New law lets agencies working with at-risk kids share information more effectively, province says

A Manitoba act that aims to find missing kids faster and better is now law.

Manitoba's Protecting Children Act is a direct response to a recommendation from the Phoenix Sinclair inquiry

The Manitoba government says a new law lets agencies working with at-risk children better share information. (istock)

A new Manitoba law that aims to help authorities find missing children faster and provide better care for at-risk kids has now come into effect.

The Progressive Conservative government proclaimed its Protecting Children (Information Sharing) Act Friday.

The government says the new law lets agencies working with at-risk children share information more effectively.

"Every second counts when a child's health or safety is at risk and that's why our government is following through on our commitment to remove barriers to share information," Families Minister Scott Fielding said in a news release.

The minister said the law will let service providers share critical information and speak openly with each other so vulnerable children can get the care they need.

Manitoba's Opposition NDP, along with Liberal critics, expressed concerns last year that the law won't do enough to improve the conditions that can lead to children going missing in the first place.

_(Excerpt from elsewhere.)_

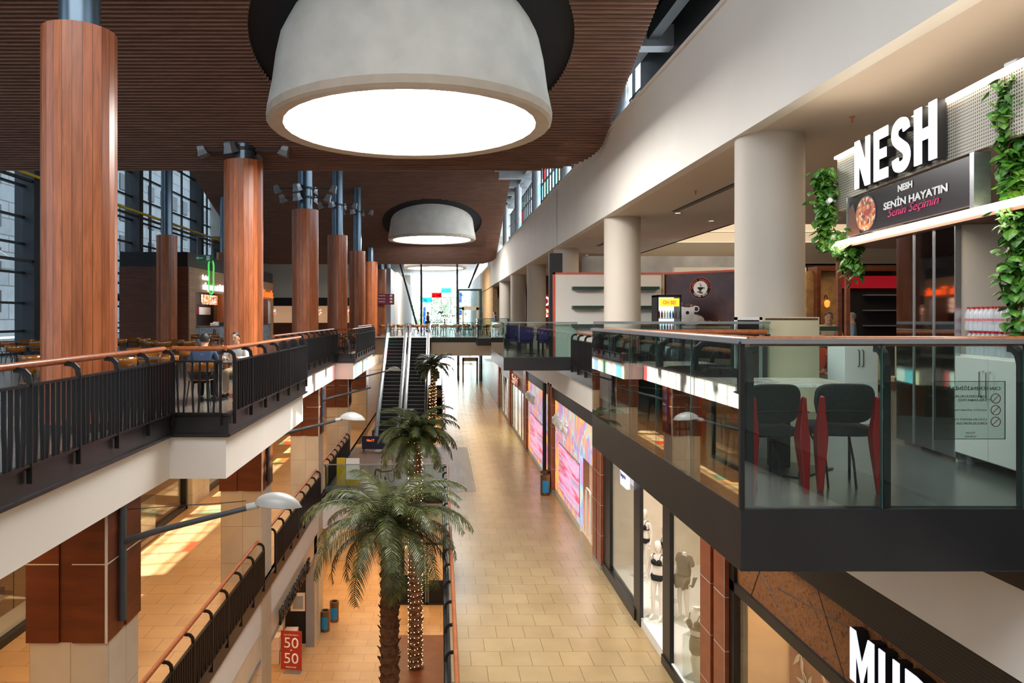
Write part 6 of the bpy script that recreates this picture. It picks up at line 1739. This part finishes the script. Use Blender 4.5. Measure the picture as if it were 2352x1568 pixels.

Manitoba Premier Brian Pallister first announced the act in May of 2016, along with former NHL star Sheldon Kennedy, who was sexually assaulted in his youth by his hockey coach Graham James.

The new law is in direct response to a reccomendation made in the Phoenix Sinclair inquiry report.

Sinclair was just five years old when she was murdered by her mother and stepfather in 2005.

The inquiry into her death found Phoenix was beaten and left to die on a basement floor but her death was not detected until nine months later, in March 2006, when one of her stepbrothers reported it to authorities.

Some who knew Phoenix or her family told the inquiry they were uneasy sharing information with authorities and feared repercussions if they did so.